### The task
Determine how many lines include "from". Give the number and nothing else.

### Material for this task
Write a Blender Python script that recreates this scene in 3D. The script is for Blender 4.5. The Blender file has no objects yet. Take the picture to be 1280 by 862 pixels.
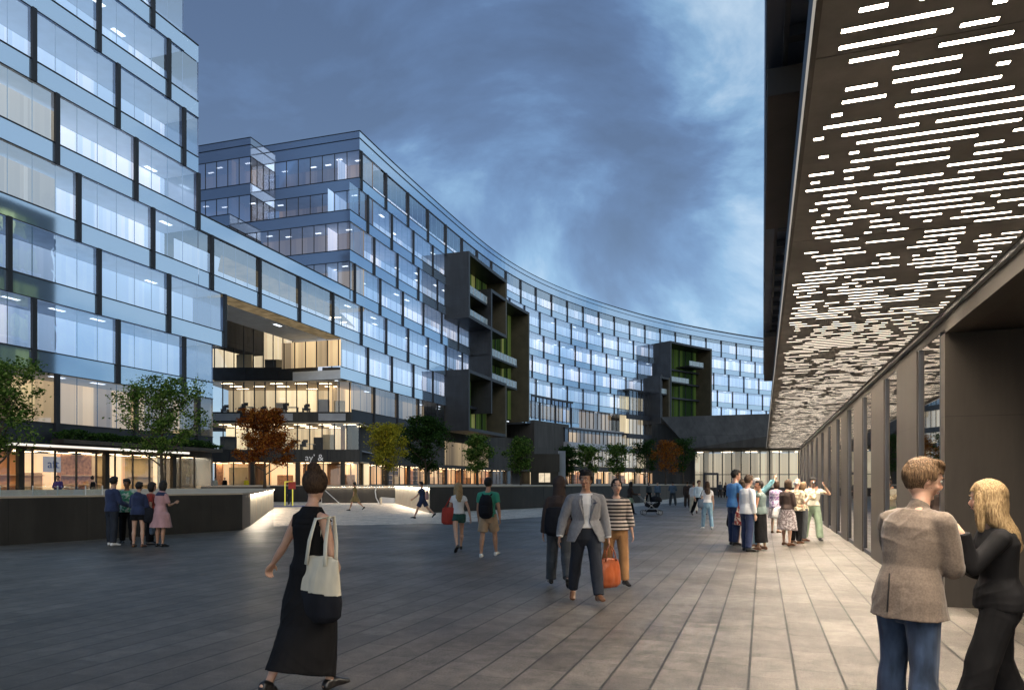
import bpy, bmesh, math, random
from mathutils import Vector, Matrix, noise
R = math.radians
random.seed(7)
SC = bpy.context.scene
COL = SC.collection

# ------------------------------------------------------------ camera numbers
F = 885.0; VX = 640.0; HY = 603.0; EYE = 1.65
TH = math.atan(313 / F)
CT, ST = math.cos(TH), math.sin(TH)
def C2W(lat, d):
    return Vector((lat * CT - d * ST, lat * ST + d * CT))
def PD(px, d):
    """plan point seen at column px, at depth d from the camera"""
    return C2W((px - VX) * d / F, d)
def W2C(x, y):
    return x * CT + y * ST, -x * ST + y * CT
def ZD(py, d):
    return EYE + (HY - py) * d / F

# ------------------------------------------------------------ materials
def nt(name):
    m = bpy.data.materials.new(name); m.use_nodes = True
    t = m.node_tree; t.nodes.clear()
    out = t.nodes.new('ShaderNodeOutputMaterial')
    return m, t, out
def N(t, kind, **kw):
    n = t.nodes.new(kind)
    for k, v in kw.items():
        if k.startswith('i_'):
            n.inputs[k[2:].replace('_', ' ')].default_value = v
        else:
            setattr(n, k, v)
    return n
def c4(c): return (c[0], c[1], c[2], 1)
def surf(name, col, rough=.6, metal=0, var=.25, scale=3, bump=0.0, bscale=60, stretch=(1, 1, 1), spec=.5, sheen=0, coat=0):
    m, t, out = nt(name)
    b = N(t, 'ShaderNodeBsdfPrincipled')
    tc = N(t, 'ShaderNodeTexCoord')
    mp = N(t, 'ShaderNodeMapping'); mp.inputs['Scale'].default_value = stretch
    t.links.new(tc.outputs['Object'], mp.inputs['Vector'])
    n1 = N(t, 'ShaderNodeTexNoise'); n1.inputs['Scale'].default_value = scale; n1.inputs['Detail'].default_value = 5
    t.links.new(mp.outputs[0], n1.inputs['Vector'])
    r = N(t, 'ShaderNodeValToRGB')
    lo = [max(0, x * (1 - var)) for x in col]; hi = [min(1, x * (1 + var)) for x in col]
    r.color_ramp.elements[0].position = .3; r.color_ramp.elements[1].position = .7
    r.color_ramp.elements[0].color = c4(lo); r.color_ramp.elements[1].color = c4(hi)
    t.links.new(n1.outputs['Fac'], r.inputs['Fac'])
    t.links.new(r.outputs['Color'], b.inputs['Base Color'])
    b.inputs['Roughness'].default_value = rough; b.inputs['Metallic'].default_value = metal
    b.inputs['Specular IOR Level'].default_value = spec
    if sheen: b.inputs['Sheen Weight'].default_value = sheen
    if coat: b.inputs['Coat Weight'].default_value = coat
    if bump:
        n2 = N(t, 'ShaderNodeTexNoise'); n2.inputs['Scale'].default_value = bscale; n2.inputs['Detail'].default_value = 4
        t.links.new(mp.outputs[0], n2.inputs['Vector'])
        bp = N(t, 'ShaderNodeBump'); bp.inputs['Strength'].default_value = bump; bp.inputs['Distance'].default_value = .01
        t.links.new(n2.outputs['Fac'], bp.inputs['Height']); t.links.new(bp.outputs[0], b.inputs['Normal'])
    t.links.new(b.outputs[0], out.inputs[0])
    return m
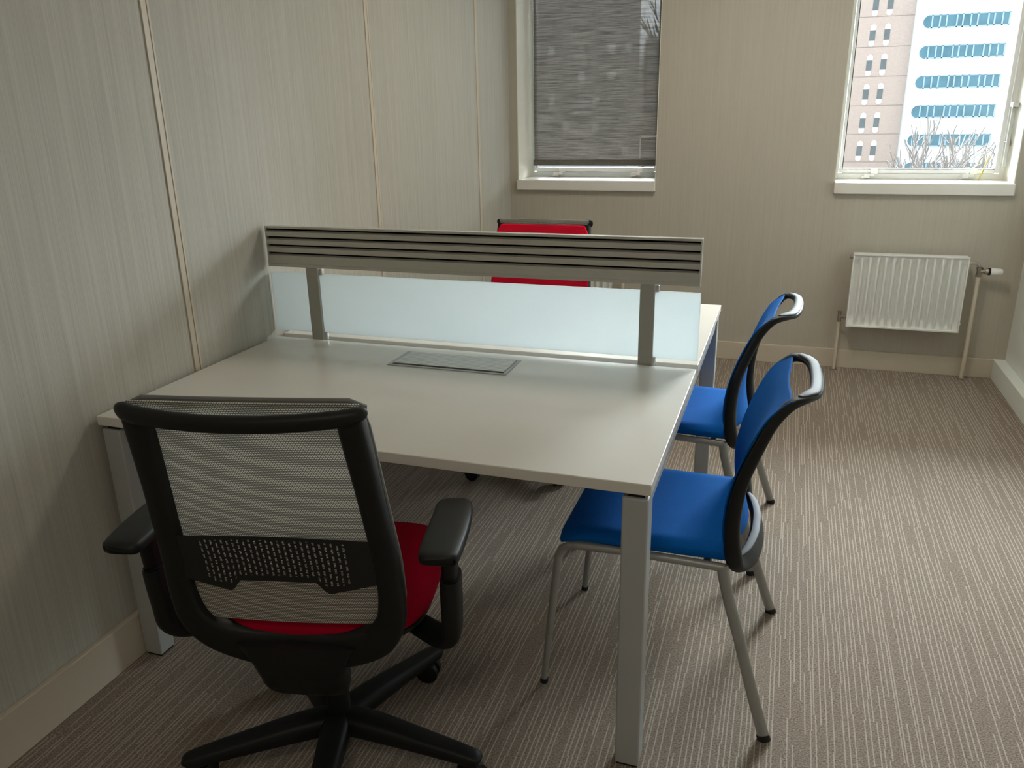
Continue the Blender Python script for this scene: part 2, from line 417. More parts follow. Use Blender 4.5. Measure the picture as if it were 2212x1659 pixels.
# ------------------------------------------------------------------ windows
def make_window(idx, x0, x1, y, grey):
    f = MB(); d = .05
    lw = .026
    f.box(x0, x0+lw, y, y+d, ZS+.0, ZT); f.box(x1-lw, x1, y, y+d, ZS, ZT)
    f.box(x0+lw, x1-lw, y, y+d, ZS+.033, ZS+.062); f.box(x0+lw, x1-lw, y, y+d, ZT-.05, ZT)
    w = struct(f.build('window_%d' % idx, M['alu_grey'] if grey else M['white'], bevel=.002))
    s = MB(); a = lw+.004; b = .02
    s.box(x0+a, x0+a+b*.7, y-.006, y+d, ZS+.066, ZT-.054); s.box(x1-a-b, x1-a, y-.006, y+d, ZS+.066, ZT-.054)
    s.box(x0+a+b*.7, x1-a-b, y-.006, y+d, ZS+.064, ZS+.084); s.box(x0+a+b*.7, x1-a-b, y-.006, y+d, ZT-.08, ZT-.054)
    sash = s.build('sash', M['white'], w, bevel=.0015)
    g = MB()
    g.box(x0+a+b*.7, x0+a+b*.7+.004, y-.004, y+.04, ZS+.084, ZT-.08); g.box(x0+a+b*.7+.004, x1-a-b, y-.004, y+.04, ZS+.084, ZS+.087)
    g.build('gasket', M['dark_gasket'], sash)
    MB().box(x0+lw, x1-lw, y+.022, y+.028, ZS+.08, ZT-.06).build('pane', M['glass'], w)
    # lining of the recess
    MB().box(x0, x0+.004, YW+.001, y, ZS+.033, ZT).build('window_lining', M['cream_paint'], w)
    MB().box(x1-.004, x1, YW+.001, y, ZS+.033, ZT).build('window_lining', M['cream_paint'], w)
    MB().box(x0+.004, x1-.004, YW+.001, y, ZT-.004, ZT).build('window_lining', M['cream_paint'], w)
    sill = MB().box(x0, x1+.002, YW-.030, y+.02, ZS-.027, ZS+.033)
    sl = sill.build('window_sill', M['white_sill'], w, bevel=.006, seg=4)
    for hx in (x0+.16, x0+.65):
        h = MB(); h.box(hx, hx+.055, y-.03, y-.006, ZS+.046, ZS+.062); h.box(hx+.035, hx+.07, y-.022, y-.006, ZS+.060, ZS+.086)
        h.box(hx-.012, hx+.006, y-.026, y-.006, ZS+.034, ZS+.05); h.cyl((hx+.0, y-.028, ZS+.042), (hx+.03, y-.028, ZS+.042), .005)
        h.build('hinge', M['white'], w, bevel=.0015, seg=2)
    return w
w1 = make_window(1, W1[0], W1[1], 3.57, True)
w2 = make_window(2, W2[0], W2[1], 3.57, False)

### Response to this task
3